Como toda buena panadería, desde metros antes de llegar al horno ya huele a pan nuevo. A hojaldra con más de tres décadas de historia y tradición.
Al sur sobre la calzada Oaxaca, una de las más largas y responsable de partir en dos a esta ciudad, está escondida una tienda. La mitad de ese espacio, sumido entre botellas de refresco de plástico y vidrio, es para vender chiles en lata o bolsas de sopa.
Y la otra parte es una panadería. De las bolsas de sopa a las charolas de hojaldrada a punto de cocinarse hay una larga fila de canastas llenas de sabor de temporada y olor a azahar: rosquetes, pan de muertos, bollos de sal y hasta catarinos.
Armando Cortés salió de entre las bolsas de Sabritas con su mandil y con la prisa de saber que ya es temporada de la venta grande.
Hay de todos tamaños: las gigantescas, de 80 pesos, hasta las pequeñas, de 10 pesos, para la ofrenda de niños. O medianas, para una tasa y media de chocolate.

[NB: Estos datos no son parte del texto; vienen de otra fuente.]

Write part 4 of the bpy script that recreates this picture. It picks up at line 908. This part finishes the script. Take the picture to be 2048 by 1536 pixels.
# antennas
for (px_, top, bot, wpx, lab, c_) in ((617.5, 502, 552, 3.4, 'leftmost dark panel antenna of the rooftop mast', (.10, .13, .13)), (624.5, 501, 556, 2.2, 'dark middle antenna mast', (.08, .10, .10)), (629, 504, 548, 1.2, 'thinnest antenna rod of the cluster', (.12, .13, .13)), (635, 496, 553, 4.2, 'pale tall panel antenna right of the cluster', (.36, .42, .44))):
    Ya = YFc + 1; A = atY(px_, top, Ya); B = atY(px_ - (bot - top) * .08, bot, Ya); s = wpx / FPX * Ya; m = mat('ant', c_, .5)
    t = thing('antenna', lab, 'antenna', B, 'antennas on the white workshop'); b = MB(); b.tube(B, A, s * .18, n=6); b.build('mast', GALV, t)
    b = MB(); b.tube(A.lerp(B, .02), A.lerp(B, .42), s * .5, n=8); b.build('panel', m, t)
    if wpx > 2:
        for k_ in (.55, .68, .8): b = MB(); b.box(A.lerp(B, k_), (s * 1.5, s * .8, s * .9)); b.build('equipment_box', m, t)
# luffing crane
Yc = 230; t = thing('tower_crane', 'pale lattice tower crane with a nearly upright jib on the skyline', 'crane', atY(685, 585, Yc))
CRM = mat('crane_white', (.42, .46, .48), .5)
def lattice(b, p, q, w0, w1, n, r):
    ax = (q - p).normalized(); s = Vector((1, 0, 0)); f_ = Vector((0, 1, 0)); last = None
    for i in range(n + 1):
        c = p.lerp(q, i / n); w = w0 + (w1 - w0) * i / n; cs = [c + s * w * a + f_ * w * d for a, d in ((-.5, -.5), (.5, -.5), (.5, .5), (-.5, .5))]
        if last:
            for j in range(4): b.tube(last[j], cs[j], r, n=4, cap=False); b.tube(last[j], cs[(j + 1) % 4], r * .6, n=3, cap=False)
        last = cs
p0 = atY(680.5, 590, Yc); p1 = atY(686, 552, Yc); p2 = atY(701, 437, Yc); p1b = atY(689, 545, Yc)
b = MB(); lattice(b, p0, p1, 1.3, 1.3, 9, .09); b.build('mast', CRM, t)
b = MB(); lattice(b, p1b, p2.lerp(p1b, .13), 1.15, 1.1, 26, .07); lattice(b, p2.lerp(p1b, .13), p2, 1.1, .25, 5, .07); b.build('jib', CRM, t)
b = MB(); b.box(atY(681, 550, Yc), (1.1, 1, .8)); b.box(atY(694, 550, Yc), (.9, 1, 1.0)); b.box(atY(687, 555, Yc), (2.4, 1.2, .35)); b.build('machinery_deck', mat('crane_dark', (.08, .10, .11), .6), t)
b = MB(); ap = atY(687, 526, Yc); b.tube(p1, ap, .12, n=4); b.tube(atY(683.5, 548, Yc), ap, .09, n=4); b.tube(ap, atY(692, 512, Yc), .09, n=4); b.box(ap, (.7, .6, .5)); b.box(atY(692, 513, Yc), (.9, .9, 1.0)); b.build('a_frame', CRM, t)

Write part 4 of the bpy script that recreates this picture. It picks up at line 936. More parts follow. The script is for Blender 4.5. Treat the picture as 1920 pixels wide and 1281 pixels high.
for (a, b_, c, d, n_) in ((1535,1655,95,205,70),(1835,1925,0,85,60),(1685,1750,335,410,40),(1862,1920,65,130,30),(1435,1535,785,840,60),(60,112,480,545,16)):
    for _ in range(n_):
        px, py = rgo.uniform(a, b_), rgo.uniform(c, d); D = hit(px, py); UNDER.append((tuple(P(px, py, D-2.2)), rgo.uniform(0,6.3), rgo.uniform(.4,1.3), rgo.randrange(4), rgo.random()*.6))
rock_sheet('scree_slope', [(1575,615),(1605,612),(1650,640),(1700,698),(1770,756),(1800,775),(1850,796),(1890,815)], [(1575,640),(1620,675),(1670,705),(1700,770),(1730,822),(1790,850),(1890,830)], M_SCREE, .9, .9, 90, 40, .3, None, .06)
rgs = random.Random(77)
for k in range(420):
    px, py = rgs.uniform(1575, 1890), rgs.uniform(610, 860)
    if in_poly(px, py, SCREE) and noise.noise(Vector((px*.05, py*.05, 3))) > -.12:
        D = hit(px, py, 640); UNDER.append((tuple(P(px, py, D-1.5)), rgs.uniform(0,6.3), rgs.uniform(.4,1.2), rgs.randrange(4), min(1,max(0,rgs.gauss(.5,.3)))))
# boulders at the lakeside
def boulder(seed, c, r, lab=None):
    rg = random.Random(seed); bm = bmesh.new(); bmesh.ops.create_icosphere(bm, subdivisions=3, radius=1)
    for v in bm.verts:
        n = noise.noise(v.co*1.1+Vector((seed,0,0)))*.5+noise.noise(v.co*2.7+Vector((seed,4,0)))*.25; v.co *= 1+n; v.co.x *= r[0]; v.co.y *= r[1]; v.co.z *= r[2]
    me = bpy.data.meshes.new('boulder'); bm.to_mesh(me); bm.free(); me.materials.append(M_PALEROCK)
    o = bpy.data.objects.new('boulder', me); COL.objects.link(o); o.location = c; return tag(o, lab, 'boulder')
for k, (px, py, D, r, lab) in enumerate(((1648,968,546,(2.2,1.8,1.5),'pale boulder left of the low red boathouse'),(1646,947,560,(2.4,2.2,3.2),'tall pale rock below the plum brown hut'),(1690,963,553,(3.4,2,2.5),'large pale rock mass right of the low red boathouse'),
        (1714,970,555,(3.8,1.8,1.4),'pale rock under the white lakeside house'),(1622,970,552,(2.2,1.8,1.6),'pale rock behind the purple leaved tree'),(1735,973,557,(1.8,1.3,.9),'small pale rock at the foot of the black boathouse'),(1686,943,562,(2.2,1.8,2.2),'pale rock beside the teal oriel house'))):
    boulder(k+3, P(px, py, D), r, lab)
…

Siete de sus familiares son los empleados de este pequeño negocio. No respiran. No hablan. Apenas observan sin perder el ritmo de los pinceles para barnizar las piezas a punto de entrar al horno.
El horno de ladrillo y gas es muy particular: tiene la puerta de una gaveta pesada y negra. Al abrirse es fácil detectar la cóncava figura. Ese hueco está incrustado en la pared. Salvo por la fachada caliente, nadie lograría darse cuenta de su existencia.
Consultado sobre los secretos del pan de muerto, Cortés, un hombre de más de 60 años, es franco y no dudó: “solo es ponerle ingredientes de buena calidad. No hay más”.